My history and English literature courses helped lift me out of my disillusionment with not only the South but the entire American project. My African American literature courses taught me to hope again. My courses on the indigenous people of the southeast, the American Civil War and emancipation, and the civil rights movement illuminated the importance of studying the American South in all its facets. Those courses helped me appreciate that history happened there, that good and evil came from this place.

Through historical research, I was able to transform my anger into an avenue of inquiry. I remember being enthralled by scholarship about slavery in eighteenth- and nineteenth-century America. I became obsessed with questions of how the slave society of the antebellum United States developed. What rules, formal and informal, undergirded this society? Why were some people of African descent free and the majority were not? What were the conditions of their freedom? How did free Afro-Americans, particularly those living in plantation districts, navigate slave society? These events and questions were foundational in shaping my dissertation project, which examines law and the everyday lives of free Afro-Americans in rural areas of the slave South.

Q: If you could see or visit any historical artifact or site, what would it be and why?

Ogletree: This historical site is not related to my research, but I would love to visit Cahokia and Moundville, two of the largest urban centers of the Mississippians. The Mississippians were a collection of indigenous chiefdoms bound by a culture of earthen mound-building, urban centers with tributary towns, continental trade networks, maize agriculture, and common religious practices. They populated a vast stretch of the continent, around and east of the Mississippi River between 800 and 1600.

I grew up in Alabama near the Georgia state line, where mounds are part of the region’s landscape. I have visited the Ocmulgee mounds in Georgia, but somehow, I’ve never made it to the western part of my home state to see Moundville. Witnessing and remembering the ancient history of the Americas is important to me. I always make it a point to have my students reflect on the Mississippians and their contribution to American history and culture when I teach survey courses.

Q: What do you find the most rewarding about the research process?

Ogletree: I find the “eureka” moment so rewarding. I work mostly with local court records, which require sifting through boxes upon boxes of loose papers with no indexes or finding aids. It makes all the days and hours of finding nothing worth it. Coming across something you didn’t expect to, or finally locating a person of interest, thrusts you right back into why historians do this in the first place.

Q: What is the primary source you’ve most enjoyed using in your research?

Ogletree: Definitely the local court minutes. They reveal so much about the rules that govern a society that you can’t get just by reading state statute books. Sometimes a decision recorded in the minutes contradicted state law, sometimes they supported it. They can reveal a range of problems faced by a county from the quotidian to the extraordinary. I was surprised to find that the most common criminal offenses in the nineteenth-century South were selling liquor without a license and surveyors of the road being indicted for not keeping the roads well-maintained. And I was delighted to find more evidence of the lengths free black southerners and their loved ones went to protect their freedom in these records as well.
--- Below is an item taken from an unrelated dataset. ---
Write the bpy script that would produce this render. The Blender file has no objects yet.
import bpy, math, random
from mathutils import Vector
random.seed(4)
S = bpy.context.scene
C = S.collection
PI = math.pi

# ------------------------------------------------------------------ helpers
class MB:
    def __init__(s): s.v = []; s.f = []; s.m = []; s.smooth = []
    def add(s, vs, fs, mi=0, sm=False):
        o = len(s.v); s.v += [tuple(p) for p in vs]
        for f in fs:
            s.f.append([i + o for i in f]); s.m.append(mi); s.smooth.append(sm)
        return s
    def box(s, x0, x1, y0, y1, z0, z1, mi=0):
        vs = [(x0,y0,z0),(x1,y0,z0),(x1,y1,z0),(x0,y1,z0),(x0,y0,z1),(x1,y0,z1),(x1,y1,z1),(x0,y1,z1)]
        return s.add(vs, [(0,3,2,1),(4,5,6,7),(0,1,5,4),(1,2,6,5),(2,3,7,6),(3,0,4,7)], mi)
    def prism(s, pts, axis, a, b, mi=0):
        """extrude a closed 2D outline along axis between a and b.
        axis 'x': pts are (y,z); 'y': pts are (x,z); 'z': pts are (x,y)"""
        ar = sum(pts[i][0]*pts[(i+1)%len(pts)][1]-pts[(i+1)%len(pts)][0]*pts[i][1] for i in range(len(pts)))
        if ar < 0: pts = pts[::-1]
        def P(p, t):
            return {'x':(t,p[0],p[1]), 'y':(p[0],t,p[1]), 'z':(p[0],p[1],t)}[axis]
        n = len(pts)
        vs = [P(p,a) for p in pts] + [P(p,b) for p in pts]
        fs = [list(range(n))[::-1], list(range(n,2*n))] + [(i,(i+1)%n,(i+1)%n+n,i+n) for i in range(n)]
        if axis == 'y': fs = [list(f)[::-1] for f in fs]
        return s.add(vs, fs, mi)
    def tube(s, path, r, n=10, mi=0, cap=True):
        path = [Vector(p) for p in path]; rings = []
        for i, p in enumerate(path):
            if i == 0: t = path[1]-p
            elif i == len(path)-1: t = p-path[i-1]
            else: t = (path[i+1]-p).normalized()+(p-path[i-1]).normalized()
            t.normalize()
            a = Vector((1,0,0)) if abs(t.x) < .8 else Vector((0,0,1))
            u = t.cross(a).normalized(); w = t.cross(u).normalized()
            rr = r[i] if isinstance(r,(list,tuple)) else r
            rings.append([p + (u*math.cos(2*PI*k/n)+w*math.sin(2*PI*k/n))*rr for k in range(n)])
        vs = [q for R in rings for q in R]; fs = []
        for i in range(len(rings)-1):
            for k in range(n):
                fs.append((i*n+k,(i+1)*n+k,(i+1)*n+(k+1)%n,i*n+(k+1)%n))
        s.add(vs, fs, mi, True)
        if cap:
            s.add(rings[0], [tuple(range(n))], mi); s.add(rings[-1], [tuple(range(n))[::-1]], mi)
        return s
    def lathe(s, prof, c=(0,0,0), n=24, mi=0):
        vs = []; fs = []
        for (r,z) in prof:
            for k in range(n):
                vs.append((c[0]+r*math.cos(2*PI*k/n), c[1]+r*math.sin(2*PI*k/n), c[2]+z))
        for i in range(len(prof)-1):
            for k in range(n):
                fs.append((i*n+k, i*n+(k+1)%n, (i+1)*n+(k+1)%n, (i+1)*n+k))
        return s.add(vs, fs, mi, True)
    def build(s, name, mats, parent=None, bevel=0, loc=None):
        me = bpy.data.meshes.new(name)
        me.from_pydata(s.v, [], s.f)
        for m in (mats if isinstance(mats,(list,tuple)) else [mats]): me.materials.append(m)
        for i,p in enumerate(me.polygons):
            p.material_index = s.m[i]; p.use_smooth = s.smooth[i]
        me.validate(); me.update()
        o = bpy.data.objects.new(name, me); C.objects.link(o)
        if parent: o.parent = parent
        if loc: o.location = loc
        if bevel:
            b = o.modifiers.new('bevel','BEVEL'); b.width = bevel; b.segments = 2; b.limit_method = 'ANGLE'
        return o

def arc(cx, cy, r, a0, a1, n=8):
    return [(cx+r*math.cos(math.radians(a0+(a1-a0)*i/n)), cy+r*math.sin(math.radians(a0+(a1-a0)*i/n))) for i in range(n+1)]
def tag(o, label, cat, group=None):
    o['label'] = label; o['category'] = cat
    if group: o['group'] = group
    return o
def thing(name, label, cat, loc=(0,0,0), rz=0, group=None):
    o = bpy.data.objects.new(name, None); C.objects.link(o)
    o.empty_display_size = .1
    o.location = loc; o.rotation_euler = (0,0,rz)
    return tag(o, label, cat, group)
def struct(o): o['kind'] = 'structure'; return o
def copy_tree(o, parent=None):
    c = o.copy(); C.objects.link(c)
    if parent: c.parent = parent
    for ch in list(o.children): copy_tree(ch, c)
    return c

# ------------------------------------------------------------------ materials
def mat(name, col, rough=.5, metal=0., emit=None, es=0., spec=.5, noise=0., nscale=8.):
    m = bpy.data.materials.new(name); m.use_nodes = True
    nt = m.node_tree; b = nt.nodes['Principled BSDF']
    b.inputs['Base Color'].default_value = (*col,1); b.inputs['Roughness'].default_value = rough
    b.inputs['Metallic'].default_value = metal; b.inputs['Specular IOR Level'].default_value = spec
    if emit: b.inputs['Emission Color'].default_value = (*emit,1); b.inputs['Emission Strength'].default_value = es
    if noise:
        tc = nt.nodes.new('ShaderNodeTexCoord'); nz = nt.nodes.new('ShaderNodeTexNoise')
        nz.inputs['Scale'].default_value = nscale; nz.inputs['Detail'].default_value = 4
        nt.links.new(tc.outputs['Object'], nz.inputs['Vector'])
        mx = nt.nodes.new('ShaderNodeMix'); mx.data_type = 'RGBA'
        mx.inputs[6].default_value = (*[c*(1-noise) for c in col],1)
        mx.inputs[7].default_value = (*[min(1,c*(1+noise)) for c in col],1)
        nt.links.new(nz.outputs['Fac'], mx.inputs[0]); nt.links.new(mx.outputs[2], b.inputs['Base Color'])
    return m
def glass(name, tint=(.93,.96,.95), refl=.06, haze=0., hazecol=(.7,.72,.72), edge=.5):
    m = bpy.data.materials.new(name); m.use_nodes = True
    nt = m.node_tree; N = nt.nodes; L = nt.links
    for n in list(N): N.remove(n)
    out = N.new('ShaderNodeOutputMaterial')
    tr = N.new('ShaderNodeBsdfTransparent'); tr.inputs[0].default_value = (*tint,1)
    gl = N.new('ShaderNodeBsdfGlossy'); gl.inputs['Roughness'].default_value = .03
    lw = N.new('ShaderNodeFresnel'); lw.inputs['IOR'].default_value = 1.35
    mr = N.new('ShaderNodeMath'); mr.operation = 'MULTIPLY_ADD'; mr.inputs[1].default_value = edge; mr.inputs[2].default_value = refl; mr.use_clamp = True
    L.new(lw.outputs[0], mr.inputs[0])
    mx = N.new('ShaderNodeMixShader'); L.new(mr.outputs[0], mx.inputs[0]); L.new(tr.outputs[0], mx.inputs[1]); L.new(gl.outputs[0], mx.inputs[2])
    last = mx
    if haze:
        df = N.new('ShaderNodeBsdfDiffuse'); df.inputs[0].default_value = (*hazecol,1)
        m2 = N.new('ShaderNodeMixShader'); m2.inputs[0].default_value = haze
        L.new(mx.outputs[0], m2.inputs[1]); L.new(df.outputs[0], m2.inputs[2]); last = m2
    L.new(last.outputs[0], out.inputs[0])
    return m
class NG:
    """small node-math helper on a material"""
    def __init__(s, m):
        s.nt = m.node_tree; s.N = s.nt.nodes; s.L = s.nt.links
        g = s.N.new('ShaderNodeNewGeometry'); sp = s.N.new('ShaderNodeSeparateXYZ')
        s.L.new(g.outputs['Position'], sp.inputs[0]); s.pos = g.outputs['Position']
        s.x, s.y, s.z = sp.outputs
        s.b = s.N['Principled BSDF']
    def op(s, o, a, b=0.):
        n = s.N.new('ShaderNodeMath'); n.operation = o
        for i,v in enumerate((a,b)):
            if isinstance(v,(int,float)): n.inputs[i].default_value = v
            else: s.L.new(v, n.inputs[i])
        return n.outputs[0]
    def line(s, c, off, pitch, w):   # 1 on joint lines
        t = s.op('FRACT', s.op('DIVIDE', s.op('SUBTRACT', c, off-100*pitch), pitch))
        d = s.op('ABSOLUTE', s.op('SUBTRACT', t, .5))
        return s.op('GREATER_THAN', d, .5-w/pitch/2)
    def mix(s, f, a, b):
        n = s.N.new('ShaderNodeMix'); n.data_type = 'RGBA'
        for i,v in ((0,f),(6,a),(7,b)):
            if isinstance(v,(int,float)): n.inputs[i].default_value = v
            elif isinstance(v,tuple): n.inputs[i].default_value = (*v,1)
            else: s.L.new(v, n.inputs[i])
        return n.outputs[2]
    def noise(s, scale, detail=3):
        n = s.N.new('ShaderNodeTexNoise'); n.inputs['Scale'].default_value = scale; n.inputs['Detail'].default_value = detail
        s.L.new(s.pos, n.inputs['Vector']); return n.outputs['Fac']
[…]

Q: What are you most enjoying about your Fellowship at the McNeil Center?

Ogletree: I am most enjoying learning from the other fellows, affiliated professors, and the broader McNeil community. I have learned so much from them already, be it from a thought-provoking question or comment, new ways of thinking about a historical question, book recommendations, or simply hearing more about their research. The McNeil Center is among the most supportive environments I’ve been a part of in higher education—the open office doors, the chatter between fellows about the center, and its atmosphere of collaboration not competition has been quite special.